Contudo, já vinha de trás o interesse de David pelos segredos e tesouros da natureza, por essa sua mitologia murmurada, descrita em fósseis. Tendo nascido apenas 17 dias depois de Isabel II, em 1926, este futuro cavaleiro do reino, desenvolveu ainda na infância uma obsessão por descobrir essas velhas tábuas em que a natureza foi inscrevendo a sua história, deixando um registo corpóreo, um rasto das antigas eras. David coleccionava fósseis. Vivia em Leicester, e não perdia uma oportunidade de sair de bicicleta para se ir meter nas velhas pedreiras de ferro e pôr-se a malhar nas rochas com um pequeno martelo que levava para todo o lado. Parecia um prisioneiro do presente de ouvido encostado na superfície do passado, doido por evadir-se.
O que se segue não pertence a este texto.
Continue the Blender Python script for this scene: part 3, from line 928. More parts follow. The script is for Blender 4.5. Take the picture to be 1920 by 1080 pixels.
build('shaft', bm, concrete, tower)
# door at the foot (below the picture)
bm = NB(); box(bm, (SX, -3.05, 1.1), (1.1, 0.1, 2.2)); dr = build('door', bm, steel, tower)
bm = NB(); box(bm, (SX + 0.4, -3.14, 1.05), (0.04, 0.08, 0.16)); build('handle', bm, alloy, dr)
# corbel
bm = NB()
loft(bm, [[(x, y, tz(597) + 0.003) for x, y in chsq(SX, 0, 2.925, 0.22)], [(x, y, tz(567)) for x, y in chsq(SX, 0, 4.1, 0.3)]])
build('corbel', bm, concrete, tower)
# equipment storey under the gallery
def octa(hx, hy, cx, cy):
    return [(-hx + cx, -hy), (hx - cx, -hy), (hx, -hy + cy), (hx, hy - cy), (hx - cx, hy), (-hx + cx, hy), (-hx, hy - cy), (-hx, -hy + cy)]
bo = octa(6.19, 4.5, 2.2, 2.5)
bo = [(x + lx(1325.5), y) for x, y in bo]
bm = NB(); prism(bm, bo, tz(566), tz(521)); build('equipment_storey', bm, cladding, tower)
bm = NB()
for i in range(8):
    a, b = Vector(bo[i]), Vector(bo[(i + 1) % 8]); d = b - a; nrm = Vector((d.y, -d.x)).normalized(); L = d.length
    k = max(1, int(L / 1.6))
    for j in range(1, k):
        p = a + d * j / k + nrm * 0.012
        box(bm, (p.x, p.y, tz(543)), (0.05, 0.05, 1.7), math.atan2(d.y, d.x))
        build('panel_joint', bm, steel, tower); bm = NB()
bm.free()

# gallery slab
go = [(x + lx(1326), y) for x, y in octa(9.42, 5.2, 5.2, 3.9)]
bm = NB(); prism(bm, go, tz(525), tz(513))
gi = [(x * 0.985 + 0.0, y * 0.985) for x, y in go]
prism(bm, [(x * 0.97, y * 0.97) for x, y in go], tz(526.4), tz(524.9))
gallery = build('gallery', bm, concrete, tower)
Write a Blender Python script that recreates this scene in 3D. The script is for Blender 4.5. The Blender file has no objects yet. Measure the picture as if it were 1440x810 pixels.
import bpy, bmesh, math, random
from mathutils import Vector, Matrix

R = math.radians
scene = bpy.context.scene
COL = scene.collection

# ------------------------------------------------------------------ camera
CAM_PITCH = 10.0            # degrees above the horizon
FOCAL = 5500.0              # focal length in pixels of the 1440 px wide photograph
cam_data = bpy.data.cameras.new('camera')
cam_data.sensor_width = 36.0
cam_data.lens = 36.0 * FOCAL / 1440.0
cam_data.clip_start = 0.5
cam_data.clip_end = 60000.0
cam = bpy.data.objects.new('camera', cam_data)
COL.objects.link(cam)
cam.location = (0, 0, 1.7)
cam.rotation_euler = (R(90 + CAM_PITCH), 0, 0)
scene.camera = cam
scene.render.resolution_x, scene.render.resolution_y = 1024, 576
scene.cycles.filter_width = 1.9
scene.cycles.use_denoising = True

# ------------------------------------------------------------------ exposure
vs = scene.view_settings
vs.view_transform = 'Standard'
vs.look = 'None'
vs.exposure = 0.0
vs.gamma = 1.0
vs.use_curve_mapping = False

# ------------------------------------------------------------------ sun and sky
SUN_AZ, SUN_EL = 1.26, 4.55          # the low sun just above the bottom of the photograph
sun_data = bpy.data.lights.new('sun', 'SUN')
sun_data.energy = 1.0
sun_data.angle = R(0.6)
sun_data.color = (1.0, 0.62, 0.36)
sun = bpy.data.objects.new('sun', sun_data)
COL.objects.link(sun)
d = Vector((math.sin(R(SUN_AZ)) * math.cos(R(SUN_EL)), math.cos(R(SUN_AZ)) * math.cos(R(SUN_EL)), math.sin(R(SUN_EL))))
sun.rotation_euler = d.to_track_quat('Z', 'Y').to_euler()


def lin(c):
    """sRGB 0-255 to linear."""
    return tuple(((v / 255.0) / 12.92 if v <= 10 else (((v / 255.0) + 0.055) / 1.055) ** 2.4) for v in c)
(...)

Algumas das pedras cediam, desintegravam-se, algumas revelavam no interior segredos com milhões de anos, como uma concha de amonite perfeitamente preservada. Em entrevista à “The New Yorker” no ano passado, Attenborough recorda a excitação em que ficava, como quem cava um convento nas conchas da mão, segurando uma pedra que à maioria não diz muito, mas que a ele lhe dizia que os seus eram os primeiros olhos humanos a contemplar aquilo. E este homem, que guarda em si memórias que dariam para animar tantos mundos, aos 94 anos, teme pelos vindouros, pelo assombroso espectáculo que terão perdido, que acabou antes mesmo de chegarem, teme por ver tapado esse poço fundo de espanto e admiração onde sempre se debruçou, essa fé que nunca precisou de deuses pois se bastava com a sensação de habitar num mundo cheio de magia. É esse homem quem, agora, em vez de estar preocupado com a sua morte, receia por nós as décadas que virão, desastres que só lhe irão beijar ou dar cabeçadas no túmulo, tornando cada vez mais invejável a sua longa vida, o seu jubiloso testemunho.